## The data
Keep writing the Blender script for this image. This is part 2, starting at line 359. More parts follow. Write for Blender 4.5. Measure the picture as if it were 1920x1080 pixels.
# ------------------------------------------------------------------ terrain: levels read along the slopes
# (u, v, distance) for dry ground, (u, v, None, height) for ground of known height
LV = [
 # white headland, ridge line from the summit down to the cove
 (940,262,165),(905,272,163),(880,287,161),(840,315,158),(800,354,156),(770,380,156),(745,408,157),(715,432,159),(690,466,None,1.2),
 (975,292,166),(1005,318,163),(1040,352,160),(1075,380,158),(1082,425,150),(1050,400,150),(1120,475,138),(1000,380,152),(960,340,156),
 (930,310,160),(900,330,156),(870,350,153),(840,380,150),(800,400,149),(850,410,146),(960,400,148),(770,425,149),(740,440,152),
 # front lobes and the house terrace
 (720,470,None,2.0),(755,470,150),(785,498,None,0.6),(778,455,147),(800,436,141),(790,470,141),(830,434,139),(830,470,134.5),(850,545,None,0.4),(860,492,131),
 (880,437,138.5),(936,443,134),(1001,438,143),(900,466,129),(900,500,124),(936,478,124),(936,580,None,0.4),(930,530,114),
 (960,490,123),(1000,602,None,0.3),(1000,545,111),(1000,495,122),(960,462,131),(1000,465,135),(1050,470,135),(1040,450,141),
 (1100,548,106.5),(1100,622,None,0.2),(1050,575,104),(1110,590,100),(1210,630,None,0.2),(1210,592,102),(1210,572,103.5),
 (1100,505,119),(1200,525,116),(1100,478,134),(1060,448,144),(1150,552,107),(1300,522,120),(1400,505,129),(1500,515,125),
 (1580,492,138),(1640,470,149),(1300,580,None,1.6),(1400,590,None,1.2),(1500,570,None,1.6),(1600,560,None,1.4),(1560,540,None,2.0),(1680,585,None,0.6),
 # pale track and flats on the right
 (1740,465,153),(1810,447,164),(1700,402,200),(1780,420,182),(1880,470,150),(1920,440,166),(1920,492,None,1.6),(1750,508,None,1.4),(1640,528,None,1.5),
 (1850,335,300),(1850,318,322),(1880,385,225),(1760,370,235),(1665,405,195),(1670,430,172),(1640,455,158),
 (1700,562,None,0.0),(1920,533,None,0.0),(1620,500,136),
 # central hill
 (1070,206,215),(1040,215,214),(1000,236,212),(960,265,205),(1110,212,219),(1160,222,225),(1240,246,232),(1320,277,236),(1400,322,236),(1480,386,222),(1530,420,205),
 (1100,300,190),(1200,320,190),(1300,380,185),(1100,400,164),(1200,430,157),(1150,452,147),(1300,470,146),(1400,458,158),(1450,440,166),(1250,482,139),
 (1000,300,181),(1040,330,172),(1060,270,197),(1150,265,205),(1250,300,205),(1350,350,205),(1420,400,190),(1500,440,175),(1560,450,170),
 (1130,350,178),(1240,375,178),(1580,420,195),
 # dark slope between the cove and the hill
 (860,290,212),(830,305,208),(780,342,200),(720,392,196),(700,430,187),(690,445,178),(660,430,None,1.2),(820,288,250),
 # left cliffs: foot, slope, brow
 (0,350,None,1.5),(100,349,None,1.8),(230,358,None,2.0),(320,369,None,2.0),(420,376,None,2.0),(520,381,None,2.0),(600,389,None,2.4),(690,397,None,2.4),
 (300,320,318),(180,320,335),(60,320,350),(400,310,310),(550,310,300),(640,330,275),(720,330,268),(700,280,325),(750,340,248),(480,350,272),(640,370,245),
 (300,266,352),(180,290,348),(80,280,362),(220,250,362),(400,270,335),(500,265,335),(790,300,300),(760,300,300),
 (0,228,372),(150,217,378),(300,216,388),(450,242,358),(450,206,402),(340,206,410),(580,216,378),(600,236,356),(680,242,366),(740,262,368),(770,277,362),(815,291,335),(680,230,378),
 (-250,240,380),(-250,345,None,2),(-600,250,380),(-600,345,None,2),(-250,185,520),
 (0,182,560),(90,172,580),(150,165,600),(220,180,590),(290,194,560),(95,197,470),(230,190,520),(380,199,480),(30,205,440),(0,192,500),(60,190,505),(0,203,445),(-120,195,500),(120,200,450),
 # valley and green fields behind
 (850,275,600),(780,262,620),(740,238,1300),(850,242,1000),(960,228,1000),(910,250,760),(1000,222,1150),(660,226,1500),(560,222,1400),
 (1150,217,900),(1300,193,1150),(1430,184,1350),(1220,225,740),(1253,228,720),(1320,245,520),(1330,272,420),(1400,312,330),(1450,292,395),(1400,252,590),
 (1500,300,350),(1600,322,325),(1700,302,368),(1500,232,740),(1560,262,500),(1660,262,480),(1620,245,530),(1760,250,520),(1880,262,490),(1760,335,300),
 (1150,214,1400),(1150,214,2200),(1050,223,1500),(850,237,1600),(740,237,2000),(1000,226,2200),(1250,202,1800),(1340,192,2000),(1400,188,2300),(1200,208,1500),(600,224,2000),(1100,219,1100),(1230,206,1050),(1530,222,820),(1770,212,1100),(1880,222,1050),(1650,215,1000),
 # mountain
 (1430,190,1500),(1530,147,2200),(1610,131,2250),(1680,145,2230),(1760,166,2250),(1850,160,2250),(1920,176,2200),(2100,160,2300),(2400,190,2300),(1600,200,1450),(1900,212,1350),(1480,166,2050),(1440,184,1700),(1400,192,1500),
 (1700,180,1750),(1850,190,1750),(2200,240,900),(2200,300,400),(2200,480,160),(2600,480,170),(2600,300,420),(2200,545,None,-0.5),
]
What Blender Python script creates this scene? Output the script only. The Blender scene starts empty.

## Task to carry out
From the listing above, collect every line that mentions the word "Blender".

## Final answer
Keep writing the Blender script for this image. This is part 2, starting at line 359. More parts follow. Write for Blender 4.5. Measure the picture as if it were 1920x1080 pixels.
What Blender Python script creates this scene? Output the script only. The Blender scene starts empty.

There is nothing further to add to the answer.